Nous sommes en train de passer des statistiques issues d’enquêtes ménages à l’exploitation de modèle prédictif basé sur des données réelles de mobilité. Les conséquences sont immenses, pour tous les acteurs. Comme nous l’indique cet article de l’atelier BNP Paribas, l’exploitation d’information géolocalisée permet d’accéder à de nouvelles connaissances, de nouveaux savoirs. Cette approche multiple dans l’exploitation des données a été décrite dans un autre article montrant que cela va impacter tous les acteurs : industries, collectivités, état, citoyen, opérateurs.
« La popularisation de sites comme Foursquare, sur lesquels les internautes indiquent volontairement leur position géographique, a aussi pour avantage qu'elle facilite l'étude des mouvements humains. C'est ce qu'a fait une équipe issue des universités de Cambridge, de Namur et de Londres, qui a observé les habitudes de mobilité d'utilisateurs du site de localisation dans plusieurs grandes villes dans le monde.[…]
Techniquement, entre mai et novembre 2010, les chercheurs ont étudié les 35 millions de "check-in" de plus de 900 000 personnes réalisés dans 5 millions d'endroits différents répartis dans 34 villes, en accordant une plus grande importance aux localisations consécutives au sein d'une même ville. Pourquoi mener une telle étude ? Parce que comprendre les raisons qui poussent une personne à aller d'un lieu à un autre vise évidemment à affiner les enquêtes d'urbanisme mais permettrait aussi d'améliorer les systèmes de recommandations géolocalisés. […]
Et selon eux, pour comprendre ces dernières, il faut se référer à la densité d'une zone habitée, et non pas à la distance entre deux points. Les individus dont ils ont étudié les déplacements semblent en effet obéir à des logiques communes, quelle que soit la ville : une personne se déplace dans un but utilitaire non pas en fonction des distances, mais en fonction de ses besoins ».
Cet exemple d’exploitation des données montre clairement que nous pouvons repenser toutes les solutions de mobilité, de logistique, de transport, à la fois sur les objets et sur leurs organisations. Connaissant les mobilités réelles, des modèles détermineront les principaux paramètres influents sur les choix, les destinations, puis proposeront des scénarios d’évolution à court et moyen terme. Nous connaîtrons avec une certaine précision les mobilités dans les heures à venir, puis les jours suivants ; l’organisation des transports publics pourra être totalement revue, optimisée. La collectivité ayant augmentée son savoir sur les mobilités réelles aura également augmenté son « autorité », au sens étymologique du terme (savoir augmenté). Cette évolution utilisant les données temps réel géolocalisée porte le nom de web précognitif.

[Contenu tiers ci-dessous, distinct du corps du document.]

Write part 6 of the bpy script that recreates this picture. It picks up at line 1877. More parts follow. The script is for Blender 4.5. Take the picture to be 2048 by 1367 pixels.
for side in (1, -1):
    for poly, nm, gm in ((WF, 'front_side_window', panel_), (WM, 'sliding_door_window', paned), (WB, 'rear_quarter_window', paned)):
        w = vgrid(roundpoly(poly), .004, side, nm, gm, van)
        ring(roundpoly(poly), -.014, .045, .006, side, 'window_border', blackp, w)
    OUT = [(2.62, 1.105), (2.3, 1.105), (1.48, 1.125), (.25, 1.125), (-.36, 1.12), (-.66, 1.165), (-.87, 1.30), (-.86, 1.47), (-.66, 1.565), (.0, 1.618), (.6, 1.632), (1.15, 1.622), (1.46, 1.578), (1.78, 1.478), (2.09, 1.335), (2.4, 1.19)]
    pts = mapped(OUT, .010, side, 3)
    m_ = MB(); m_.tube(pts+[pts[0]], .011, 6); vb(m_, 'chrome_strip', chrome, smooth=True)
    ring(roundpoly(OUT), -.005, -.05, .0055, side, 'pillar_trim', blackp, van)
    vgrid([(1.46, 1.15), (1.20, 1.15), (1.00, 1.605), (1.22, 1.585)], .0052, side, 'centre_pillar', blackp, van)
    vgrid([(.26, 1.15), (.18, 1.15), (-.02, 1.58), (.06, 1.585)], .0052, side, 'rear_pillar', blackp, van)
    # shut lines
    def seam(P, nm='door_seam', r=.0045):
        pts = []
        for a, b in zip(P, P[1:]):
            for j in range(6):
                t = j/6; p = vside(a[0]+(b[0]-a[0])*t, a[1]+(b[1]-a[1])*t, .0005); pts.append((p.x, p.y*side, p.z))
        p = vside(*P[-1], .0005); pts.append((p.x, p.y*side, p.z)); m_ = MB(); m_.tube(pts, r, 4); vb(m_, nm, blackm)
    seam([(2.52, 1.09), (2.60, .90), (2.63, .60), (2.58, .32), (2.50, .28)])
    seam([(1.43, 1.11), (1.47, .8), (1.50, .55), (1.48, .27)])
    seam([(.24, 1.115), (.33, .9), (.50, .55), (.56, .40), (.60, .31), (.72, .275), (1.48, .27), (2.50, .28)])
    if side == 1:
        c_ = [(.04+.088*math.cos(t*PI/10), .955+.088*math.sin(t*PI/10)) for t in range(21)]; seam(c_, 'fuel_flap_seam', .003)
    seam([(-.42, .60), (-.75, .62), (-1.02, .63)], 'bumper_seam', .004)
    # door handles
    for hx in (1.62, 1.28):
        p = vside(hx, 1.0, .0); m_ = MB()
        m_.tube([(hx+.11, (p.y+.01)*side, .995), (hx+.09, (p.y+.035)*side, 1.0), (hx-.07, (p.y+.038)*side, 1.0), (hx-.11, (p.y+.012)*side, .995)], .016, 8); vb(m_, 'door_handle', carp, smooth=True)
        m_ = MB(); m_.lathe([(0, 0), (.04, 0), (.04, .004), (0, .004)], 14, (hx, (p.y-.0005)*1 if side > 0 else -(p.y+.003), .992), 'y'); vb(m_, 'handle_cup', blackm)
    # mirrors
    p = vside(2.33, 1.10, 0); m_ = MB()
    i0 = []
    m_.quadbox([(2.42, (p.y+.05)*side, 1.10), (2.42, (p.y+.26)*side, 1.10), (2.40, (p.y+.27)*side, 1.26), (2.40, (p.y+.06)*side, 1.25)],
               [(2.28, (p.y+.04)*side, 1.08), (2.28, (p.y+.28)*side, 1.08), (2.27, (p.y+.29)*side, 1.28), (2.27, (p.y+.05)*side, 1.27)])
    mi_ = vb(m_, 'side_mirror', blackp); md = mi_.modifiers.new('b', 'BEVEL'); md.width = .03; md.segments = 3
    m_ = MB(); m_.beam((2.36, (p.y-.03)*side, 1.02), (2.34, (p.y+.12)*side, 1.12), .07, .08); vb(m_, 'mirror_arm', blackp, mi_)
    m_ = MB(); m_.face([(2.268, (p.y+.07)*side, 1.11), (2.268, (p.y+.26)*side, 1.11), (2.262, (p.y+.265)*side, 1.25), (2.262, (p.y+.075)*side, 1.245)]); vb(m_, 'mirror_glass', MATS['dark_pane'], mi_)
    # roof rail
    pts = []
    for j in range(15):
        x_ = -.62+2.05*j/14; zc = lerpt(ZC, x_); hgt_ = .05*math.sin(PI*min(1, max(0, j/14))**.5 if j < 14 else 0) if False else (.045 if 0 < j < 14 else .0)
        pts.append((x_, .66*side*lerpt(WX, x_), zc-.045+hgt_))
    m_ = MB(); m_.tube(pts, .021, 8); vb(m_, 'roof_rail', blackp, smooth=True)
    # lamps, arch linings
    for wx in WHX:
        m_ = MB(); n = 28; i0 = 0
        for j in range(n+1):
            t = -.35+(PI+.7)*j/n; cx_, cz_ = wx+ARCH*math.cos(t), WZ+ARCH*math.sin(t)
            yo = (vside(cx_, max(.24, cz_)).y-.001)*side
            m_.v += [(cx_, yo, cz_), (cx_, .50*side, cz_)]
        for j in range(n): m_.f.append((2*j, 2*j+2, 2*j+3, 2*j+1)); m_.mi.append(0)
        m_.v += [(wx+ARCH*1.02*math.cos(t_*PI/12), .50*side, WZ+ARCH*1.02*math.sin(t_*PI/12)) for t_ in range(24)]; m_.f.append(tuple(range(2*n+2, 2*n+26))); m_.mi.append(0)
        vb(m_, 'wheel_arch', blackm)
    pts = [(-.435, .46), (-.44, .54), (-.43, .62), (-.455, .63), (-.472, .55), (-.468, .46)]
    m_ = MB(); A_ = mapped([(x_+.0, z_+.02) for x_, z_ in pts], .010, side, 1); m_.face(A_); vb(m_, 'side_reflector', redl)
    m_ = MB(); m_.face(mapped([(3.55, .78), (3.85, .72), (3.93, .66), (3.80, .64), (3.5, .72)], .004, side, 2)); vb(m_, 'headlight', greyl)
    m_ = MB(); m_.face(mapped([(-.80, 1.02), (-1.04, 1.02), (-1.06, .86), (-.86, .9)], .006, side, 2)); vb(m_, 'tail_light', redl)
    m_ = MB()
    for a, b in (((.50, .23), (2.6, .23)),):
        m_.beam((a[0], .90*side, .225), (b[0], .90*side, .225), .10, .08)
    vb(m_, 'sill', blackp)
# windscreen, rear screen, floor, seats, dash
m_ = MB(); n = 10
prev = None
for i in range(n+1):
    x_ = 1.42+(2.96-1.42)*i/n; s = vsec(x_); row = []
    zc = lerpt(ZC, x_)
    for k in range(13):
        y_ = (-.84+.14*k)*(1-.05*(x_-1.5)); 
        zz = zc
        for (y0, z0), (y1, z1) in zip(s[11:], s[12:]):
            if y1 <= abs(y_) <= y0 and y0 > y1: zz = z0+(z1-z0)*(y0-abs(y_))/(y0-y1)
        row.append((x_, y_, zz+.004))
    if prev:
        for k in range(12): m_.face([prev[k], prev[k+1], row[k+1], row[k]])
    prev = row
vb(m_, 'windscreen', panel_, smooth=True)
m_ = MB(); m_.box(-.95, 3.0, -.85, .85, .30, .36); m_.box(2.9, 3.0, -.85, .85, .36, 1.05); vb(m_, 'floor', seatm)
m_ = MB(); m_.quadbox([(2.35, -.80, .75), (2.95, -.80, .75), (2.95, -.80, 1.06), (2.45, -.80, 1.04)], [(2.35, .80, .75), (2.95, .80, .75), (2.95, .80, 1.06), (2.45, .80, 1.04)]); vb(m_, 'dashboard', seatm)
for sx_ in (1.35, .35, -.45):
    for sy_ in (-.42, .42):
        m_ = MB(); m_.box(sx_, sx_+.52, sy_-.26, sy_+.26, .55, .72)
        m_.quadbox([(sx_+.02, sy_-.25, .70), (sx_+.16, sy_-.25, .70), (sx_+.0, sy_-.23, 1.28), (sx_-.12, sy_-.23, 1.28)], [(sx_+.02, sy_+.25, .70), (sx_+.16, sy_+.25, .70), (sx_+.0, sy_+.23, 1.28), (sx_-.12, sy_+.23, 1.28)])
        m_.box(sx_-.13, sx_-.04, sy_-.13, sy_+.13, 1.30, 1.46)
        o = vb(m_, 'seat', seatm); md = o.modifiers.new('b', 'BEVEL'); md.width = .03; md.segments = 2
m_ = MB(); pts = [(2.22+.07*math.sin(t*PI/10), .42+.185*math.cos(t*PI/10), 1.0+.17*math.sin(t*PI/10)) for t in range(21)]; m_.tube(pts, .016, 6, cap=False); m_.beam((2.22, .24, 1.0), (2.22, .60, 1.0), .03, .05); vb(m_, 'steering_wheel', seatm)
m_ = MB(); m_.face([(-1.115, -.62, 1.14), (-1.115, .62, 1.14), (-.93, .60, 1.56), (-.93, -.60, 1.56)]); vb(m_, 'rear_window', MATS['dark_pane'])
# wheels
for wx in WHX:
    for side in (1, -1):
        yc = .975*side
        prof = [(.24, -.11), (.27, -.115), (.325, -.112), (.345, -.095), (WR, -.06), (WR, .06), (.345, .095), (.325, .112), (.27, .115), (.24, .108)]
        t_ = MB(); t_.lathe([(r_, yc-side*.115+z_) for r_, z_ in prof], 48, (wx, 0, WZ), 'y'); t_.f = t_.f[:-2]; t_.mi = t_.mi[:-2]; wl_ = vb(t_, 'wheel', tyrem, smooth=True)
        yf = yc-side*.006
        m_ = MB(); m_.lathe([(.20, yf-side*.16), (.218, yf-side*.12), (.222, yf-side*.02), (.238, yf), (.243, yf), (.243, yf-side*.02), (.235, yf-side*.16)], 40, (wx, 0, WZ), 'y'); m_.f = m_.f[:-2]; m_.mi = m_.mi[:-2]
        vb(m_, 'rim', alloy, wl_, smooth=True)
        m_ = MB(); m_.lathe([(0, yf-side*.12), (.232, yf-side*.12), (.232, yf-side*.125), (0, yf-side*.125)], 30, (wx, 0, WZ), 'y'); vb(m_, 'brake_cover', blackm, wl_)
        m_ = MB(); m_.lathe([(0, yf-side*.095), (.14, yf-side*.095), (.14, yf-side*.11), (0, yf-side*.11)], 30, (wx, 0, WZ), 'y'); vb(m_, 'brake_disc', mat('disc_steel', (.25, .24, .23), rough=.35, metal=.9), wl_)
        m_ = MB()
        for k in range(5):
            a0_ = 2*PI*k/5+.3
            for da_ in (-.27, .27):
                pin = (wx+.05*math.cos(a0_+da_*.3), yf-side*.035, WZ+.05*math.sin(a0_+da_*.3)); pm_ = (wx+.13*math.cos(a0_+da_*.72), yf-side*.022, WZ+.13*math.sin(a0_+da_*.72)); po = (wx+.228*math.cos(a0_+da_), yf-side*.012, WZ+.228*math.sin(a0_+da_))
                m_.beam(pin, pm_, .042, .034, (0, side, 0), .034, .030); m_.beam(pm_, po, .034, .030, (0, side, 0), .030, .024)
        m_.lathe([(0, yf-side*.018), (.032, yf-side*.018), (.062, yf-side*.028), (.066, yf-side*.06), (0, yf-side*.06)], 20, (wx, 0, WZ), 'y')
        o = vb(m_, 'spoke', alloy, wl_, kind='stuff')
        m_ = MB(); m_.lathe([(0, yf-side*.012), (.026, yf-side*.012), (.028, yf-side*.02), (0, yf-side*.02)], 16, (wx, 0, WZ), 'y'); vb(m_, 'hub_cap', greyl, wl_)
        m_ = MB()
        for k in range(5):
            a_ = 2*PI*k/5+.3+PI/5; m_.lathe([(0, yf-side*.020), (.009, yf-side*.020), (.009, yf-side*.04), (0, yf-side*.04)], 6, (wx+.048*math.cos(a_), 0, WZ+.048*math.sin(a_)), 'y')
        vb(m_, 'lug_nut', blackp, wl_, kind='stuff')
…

Place de la Toile sur France Culture lui a consacré la dernière émission : la société de l’anticipation. « L’anticipation, la capacité qu’ont les ordinateurs, grâce au traitement d’immenses masses données, à se transformer en outils de prédictions, c’est une question que l’on a traité de manière éparpillée dans Place de la toile. La société de l'anticipation a le grand mérite de rassembler tout cela et d'en proposer une interprétation globalisante, d’observer la « rupture anthropologique » qu’on est en droit d’attendre de cet usage. »
Un des risques évoqués dans l’émission vient du contrôle des modèles et outils prédictifs uniquement par des sociétés marchandes dans le but de mieux/plus vendre des produits/services. Sur le sujet des transports, il apparaît essentiel que les entités publiques prennent un rôle dans la mise en œuvre, dans la gestion des énormes bases de données, et dans l’utilisation sociale de ces outils.